Maintaining such a low temperature requires very specific storage tanks. Today’s tanks consist of an inner and outer tank with a vacuum in between, and a specific material, such as a MLI (Multi-Layer Insulation) to minimise the heat transfer by radiation.

To store hydrogen onboard an aircraft, more innovative creativity is needed. The development and testing of suitable LH2 tanks requires a fundamental rethink of product architectures and materials science.

For Airbus to deliver a safe, economically viable aircraft by 2035, significant efforts are needed in all fields: research and development, investment and accompanying regulation.

Joining forces to tackle the hydrogen storage challenge

After a detailed analysis of technologies used in adjacent sectors, Airbus has sought collaborations with companies with proven track records in hydrogen storage. This includes Arianespace (space applications), Air Liquide and Linde (LH2 distribution and refuelling technologies), Shell (hydrogen supply chain infrastructure), as well as ENGIE and VINCI (clean hydrogen end-to-end supply chains) to name a few.

This collaborative approach has helped to accelerate knowledge exchange on systems installation, cryogenic testing, fuel sloshing management and even on how to design and build the LH2 tanks themselves.

To further accelerate progress, Airbus took the strategic decision to develop in-house expertise in the critical areas of materials science and testing infrastructure by establishing centres of expertise, known as Zero Emissions Development Centres (ZEDCs), in France, Germany, Spain, and the UK.

In the near term, LH2 tanks are likely to be made from metal, but the long term goal is to use composite materials that will be lighter and more cost-efficient to manufacture. Equally crucial to the performance of a future hydrogen aircraft will be the end-to-end fuel systems.

Alongside Airbus’ own significant investment, financial support has been received from regional authorities, notably in Pays de la Loire, Occitanie, and Bavaria. In the future we might see support through the European Commission’s important projects of common European interest (IPCEI).

A new prototype LH2 tank – ready for testing

Phase One of the project has been completed successfully. For the first time, a LH2 tank has been designed and built in Europe – only one year into the programme.

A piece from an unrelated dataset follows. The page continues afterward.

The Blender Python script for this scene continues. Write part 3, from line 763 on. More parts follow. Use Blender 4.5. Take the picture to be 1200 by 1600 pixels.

These tanks are now prepared for rigorous testing, but we can already say that the work carried out at the ZEDCs is going a long way to de-risk the use of hydrogen in commercial aircraft operations. It is expected to provide a very significant benefit to the broader aerospace ecosystem, including for airlines and airports, as well as the wider supply chain.

The knowledge gained could also support the wider transport sector, including road haulage, trains and shipping, as well as adjacent industries that consider hydrogen as a way to decarbonise their activities, including high-value chemicals and heavy industries such as steel and cement.

Unlocking hydrogen’s potential

Airbus is fully committed to developing the world’s first zero-emission commercial aircraft by 2035 – and to the significant investment and cross-industry collaborations that are and will be necessary within an incentivising policy framework.

We believe that hydrogen has the potential to make this vision a reality – but there is one major caveat: Our success depends on the availability of sufficient quantities of cost-competitive hydrogen from low-carbon sources, powered by renewable or nuclear energy.

With increased public and private support, leveraging flagship initiatives such as the Clean Aviation Research Partnership and the Alliance for Zero-Emission Aviation, the technology pathways can be de-risked more quickly.

With commitment from Airbus, and the whole stakeholder community, the hydrogen revolution for aviation is becoming a reality.